Messiah of Evil
Les premières images de Messiah of Evil troublent et bouleversent nos repères cinéphiliques : la photographie saturée de bleu et de rouge, et la musique dissonante, rappellent le cinéma horrifique italien de Dario Argento et Mario Bava. Quant aux séquences de meurtres, les plans rapprochés sur les visages des actrices aux traits nobles et sur les armes blanches font ouvertement de l’œil au giallo. Ces éléments formels brouillant les pistes, il est donc difficile d’imaginer que ce petit film d’épouvante est bien d’origine américaine.
C’est même en Californie que le film se déroule, dans la petite ville côtière de Point Dune. C’est là que se rend Arletty (Marianna Hill), bien décidée à retrouver son père, un artiste peintre. Mais une fois sur place, elle découvre le journal intime de son paternel, et comprend peu à peu que la bourgade est comme ensorcelée, et sa population victime d’une malédiction.

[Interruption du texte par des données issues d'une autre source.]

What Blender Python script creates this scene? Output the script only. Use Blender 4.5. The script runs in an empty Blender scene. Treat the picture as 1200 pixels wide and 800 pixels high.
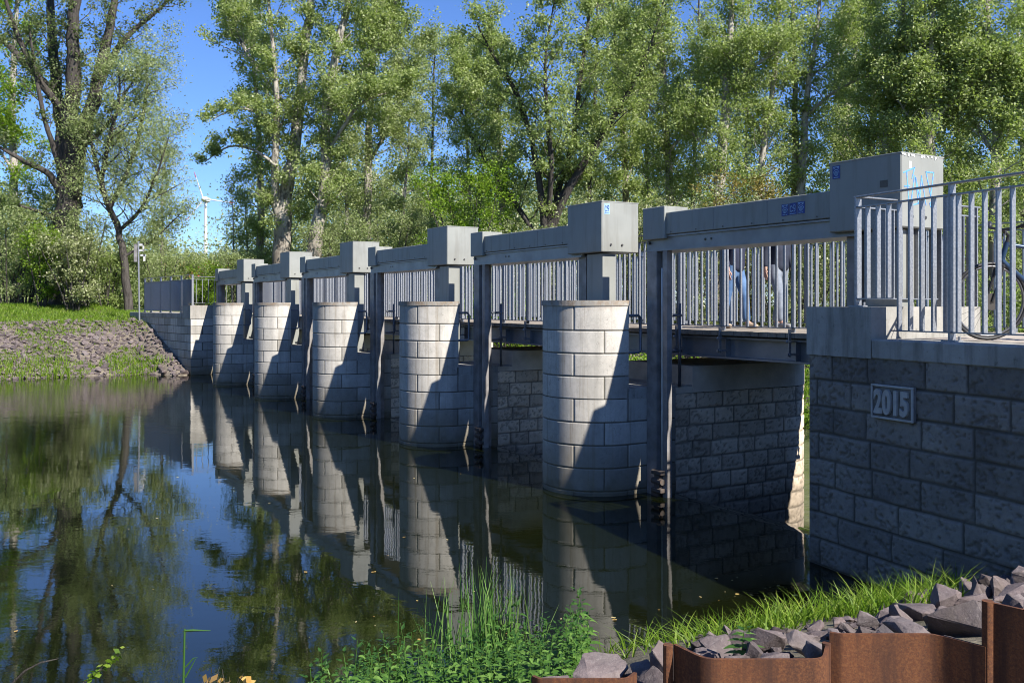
import bpy, bmesh, math, random
import numpy as np
from mathutils import Vector, Matrix

random.seed(7)
SC = bpy.context.scene
COL = SC.collection
F = 1080.0                      # focal length in pixels of the 1200 px wide photograph
EYE = 2.6
ANG = math.atan2(0.5116, 0.8592)            # direction across the weir (downstream)
BV = np.array([0.8592, 0.5116])             # downstream
AU = np.array([-0.5116, 0.8592])            # along the weir, away from the near bank
C1 = np.array([1.19, 13.25])
SP = 5.05                                   # pier spacing

def W(v, u, z=0.0):
    p = C1 + BV * v + AU * u
    return (float(p[0]), float(p[1]), float(z))

def uv_of(x, y):
    rx, ry = x - C1[0], y - C1[1]
    return rx * AU[0] + ry * AU[1], rx * BV[0] + ry * BV[1]

def P(px, py, Y):
    return ((px - 600.0) / F * Y, Y, EYE - (py - 357.0) / F * Y)

# ------------------------------------------------------------------ materials
class NT:
    def __init__(s, name):
        s.m = bpy.data.materials.new(name); s.m.use_nodes = True
        s.t = s.m.node_tree; s.n = s.t.nodes; s.l = s.t.links
        s.n.clear()
        s.out = s.n.new('ShaderNodeOutputMaterial')
        s._pos = None
    def node(s, typ, **kw):
        n = s.n.new(typ)
        for k, v in kw.items(): setattr(n, k, v)
        return n
    def link(s, a, b): s.l.new(a, b)
    def pos(s):
        if s._pos is None: s._pos = s.node('ShaderNodeNewGeometry').outputs['Position']
        return s._pos
    def scaled(s, sc):
        mp = s.node('ShaderNodeMapping'); mp.inputs['Scale'].default_value = sc
        s.link(s.pos(), mp.inputs['Vector']); return mp.outputs[0]
    def noise(s, scale, detail=4, rough=.55, vec=None, dist=0.0):
        n = s.node('ShaderNodeTexNoise'); n.inputs['Scale'].default_value = scale
        n.inputs['Detail'].default_value = detail; n.inputs['Roughness'].default_value = rough
        n.inputs['Distortion'].default_value = dist
        s.link(vec if vec is not None else s.pos(), n.inputs['Vector'])
        return n.outputs['Fac']
    def voro(s, scale, feature='F1', vec=None):
        n = s.node('ShaderNodeTexVoronoi'); n.feature = feature; n.inputs['Scale'].default_value = scale
        s.link(vec if vec is not None else s.pos(), n.inputs['Vector'])
        return n.outputs['Distance']
    def ramp(s, fac, stops):
        r = s.node('ShaderNodeValToRGB'); e = r.color_ramp.elements
        while len(e) < len(stops): e.new(.5)
        for i, (p, c) in enumerate(stops):
            e[i].position = p
            e[i].color = (c, c, c, 1) if not hasattr(c, '__len__') else (*c[:3], 1)
        s.link(fac, r.inputs[0]); return r.outputs[0]
    def mix(s, fac, a, b, mode='MIX'):
        m = s.node('ShaderNodeMix', data_type='RGBA', blend_type=mode)
        for k, val in ((0, fac), (6, a), (7, b)):
            sock = m.inputs[k]
            if hasattr(val, 'is_output'): s.link(val, sock)
            elif hasattr(val, '__len__'): sock.default_value = (*val[:3], 1)
            else: sock.default_value = float(val) if k == 0 else (val, val, val, 1)
        return m.outputs[2]
    def math(s, op, a, b=0.0, clamp=False):
        m = s.node('ShaderNodeMath', operation=op, use_clamp=clamp)
        for i, val in enumerate((a, b)):
            if hasattr(val, 'is_output'): s.link(val, m.inputs[i])
            else: m.inputs[i].default_value = val
        return m.outputs[0]
    def attr(s, name):
        a = s.node('ShaderNodeAttribute', attribute_name=name); return a.outputs['Fac']
    def zc(s):
        x = s.node('ShaderNodeSeparateXYZ'); s.link(s.pos(), x.inputs[0]); return x.outputs[2]
    def bump(s, h, strength=.3, dist=.02):
        b = s.node('ShaderNodeBump'); b.inputs['Strength'].default_value = strength
        b.inputs['Distance'].default_value = dist; s.link(h, b.inputs['Height']); return b.outputs[0]
    def finish(s, color, rough=.6, metal=0.0, normal=None, spec=.5, ior=None):
        p = s.node('ShaderNodeBsdfPrincipled')
        for sock, val in (('Base Color', color), ('Roughness', rough), ('Metallic', metal)):
            if hasattr(val, 'is_output'): s.link(val, p.inputs[sock])
            elif hasattr(val, '__len__'): p.inputs[sock].default_value = (*val[:3], 1)
            else: p.inputs[sock].default_value = val
        p.inputs['Specular IOR Level'].default_value = spec
        if ior: p.inputs['IOR'].default_value = ior
        if normal is not None: s.link(normal, p.inputs['Normal'])
        s.link(p.outputs[0], s.out.inputs[0]); s.p = p
        return s.m

def simple(name, c, rough=.6, metal=0.0, c2=None, scale=6.0, bump=None, spec=.5):
    t = NT(name)
    if c2 is None: c2 = tuple(min(1, x * .78) for x in c)
    col = t.mix(t.ramp(t.noise(scale, 6), [(.35, 0.0), (.65, 1.0)]), c, c2)
    nm = t.bump(t.noise(bump[0], 5), bump[1], .01) if bump else None
    return t.finish(col, rough, metal, nm, spec)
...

Cette mythologie de la ville fantôme, de la dimension parallèle coupée du monde (élément constitutif du cinéma d’horreur américain, de 2000 Maniacs à The Wicker Man en passant par Fog et L’antre de la folie de John Carpenter), le réalisateur Willard Huyck (qui signera le scénario d’Indiana Jones et le temple maudit) la digère pour en livrer une pure œuvre d’art et essai, à la fois film de zombies et de cannibales et délire d’esthète impénétrable et envoûtant. Préférant la nuit et les ténèbres pour raconter son histoire, le metteur en scène fait de chaque être vivant une menace potentielle, muette et omnisciente, observant impassiblement ceux qui ne sont pas encore « contaminés » par le Mal (effet renforcé par les peintures sur les murs de l’étrange maison du père d’Arletty, représentant des hommes debout, fixant celui qui les contemple).
On pourra déceler ce que l’on veut dans ce film volontairement cryptique : le conservatisme des petites villes refusant l’arrivée d’étrangers et de leurs mœurs légères (Thom, l’homme qu’Arletty rencontre, accompagné de deux femmes), la punition d’une population par ce « Messie du Diable » qui revient à date fixe les remettre dans le droit chemin (celui de l’antimonothéisme ?), la montée en puissance de la violence et de sa médiatisation (guerre du Vietnam).
Mais c’est avant tout l’expérience sensorielle et horrifique si singulière qui importe. Car en laissant volontairement des zones d’ombre dans son scénario, Messiah of Evil, jamais explicatif, flirte avec le surréalisme. L’héroïne, qui raconte son histoire depuis un hôpital psychiatrique, est‑elle en train de rêver ? A‑t‑elle inventé de toutes pièces ce cauchemar ? Qu’importe, car aux yeux du spectateur, le cauchemar existe bel et bien (tout comme la pipe du tableau Ceci n'est pas une pipe de Magritte). Un petit bijou.